The Crimea is, without a doubt, the most glistening stone in the jewel-box that is Ukraine. If anybody ever got the idea to put this peninsula into a crossword puzzle, he would have much trouble defining it in just one phrase. It is the sun-baked land of the south. It is the subtropical paradise, too. And the Crimea also rests in that rare geographical location, in which broad, fertile plains lay adjacent to grand mountains, warm beaches and rocky cliffs. Scythian burrows share land with ancient ruins. Orthodox churches stand next to ancient mosques. In this land, each stone underneath your feet pulses with history, legends and fairytales.

Most travelers visit the Crimean peninsula in search of high quality rest, whatever their pleasures may be. Due to the mild climate, tender Black Sea, and wealth and variety of nature’s blessings, Crimea is a great place for a calm getaway with the family. But it is also a playground for those looking to spend their vacation in more active ways. A plethora of fantastic health resorts are available to those who come here, the majority of which are situated on the peninsula’s southern coast. The epicenter of Crimean life is rightly considered to be the city Yalta. Though, in former times, it used to be only a small fishing village, it has turned into a resort capital. Yalta has much to offer a tourist: from basking in the sun on a warm beach, to spending time in more active ways and exploring the natural and architectural sights of the peninsula.

Close to Yalta are majestic palaces and parks, which used to be a summer residence for Russian tsars and aristocrats. The Vorontsov and Massandra Palaces have the most interesting architecture. And the Livadia Palace has, in addition to cultural importance, historic significance: right here, at the end of the Second World War, important political decisions about the redrawing of the world map were made. Among the natural wonders of Yalta, the Nikitsky Botanical Garden is perhaps the most popular destination. The garden is one of the oldest in the world, and it retains a unique collection of plants from Ukraine and abroad.

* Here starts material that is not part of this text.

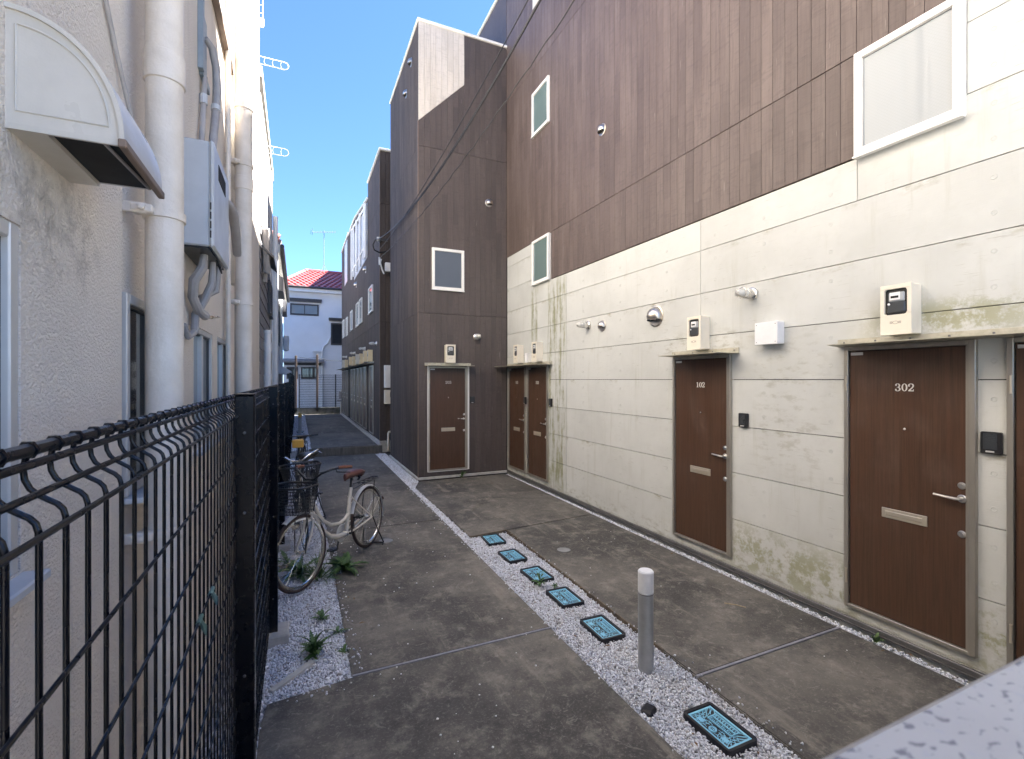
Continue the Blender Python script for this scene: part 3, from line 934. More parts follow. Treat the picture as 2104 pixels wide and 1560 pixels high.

But the best way to contemplate the beauty of Yalta is from the top of the most famous mountains in Crimea, the Ai-Petri. The views from its plateaus are fascinating, even for seasoned globetrotters. During the summer, you can admire a peculiar natural monument, the Big Canyon, on horseback, and taste authentic Tatar tea. And in the winter, when Ai-Petri is covered with snow, you can hit the slopes for skiing and snowboarding.

When you set foot in Crimea, you cannot help but be astonished by the number of historical events and personalities that have left their marks on this land. A clear example of this is the ancient city Bakhchisarai, where the Crimean Khan resided. The unique palace is influenced by Central Asian and Seljuk architecture, as well as the European Renaissance and Baroque architecture. Not far from Bakhchisarai, real marks of history remain – the cave-towns of Chufut Kale and Mangup Kale. Yet another gem of medieval architecture – the mind-boggling Genoese Fortress - adorns the resort of Sudak.

The ruins of ancient Chersonesus City - one of the centers of Antiquity civilization of Northern Black Sea region - also allude to Crimea’s rich history, myths and legends. Strolling through the city, it becomes clear why the Crimea is sometimes called the realm of gods. The otherworldly volcanic mountains of Kara Dag (Karadag Nature reserve), and its famous Golden Gates (which can be, without exaggeration, called the gates to paradise), also support Crimea’s epithet.

The white stoned city Sevastopol keeps Crimea’s traditions. Cruel fate had forced upon the city, which was originally built as a fortress to protect against naval attacks, three devastating land invasions in a span of 100 years. Today, the Monument to Heroes of Crimean War, the Monument to Sunken Ships, and the Panorama Museum remind visitors of the city’s hard past. Other wonders of this city include the inviting turquoise bays (Balaklava and Laspi) and the beautiful capes (Cape Aya and Cape Fiolent).

In recent years, the Crimean peninsula became a home to many international festivals. The Koktebel Jazz Festival and Kazantip Rave Festival have attracted large attendance.

And of course, the Crimea is full of story tale grottos, unique caves, charming waterfalls, endless vineyards… We can spend years enumerating the region’s endless virtues. But the best thing to do is to come see them for yourself!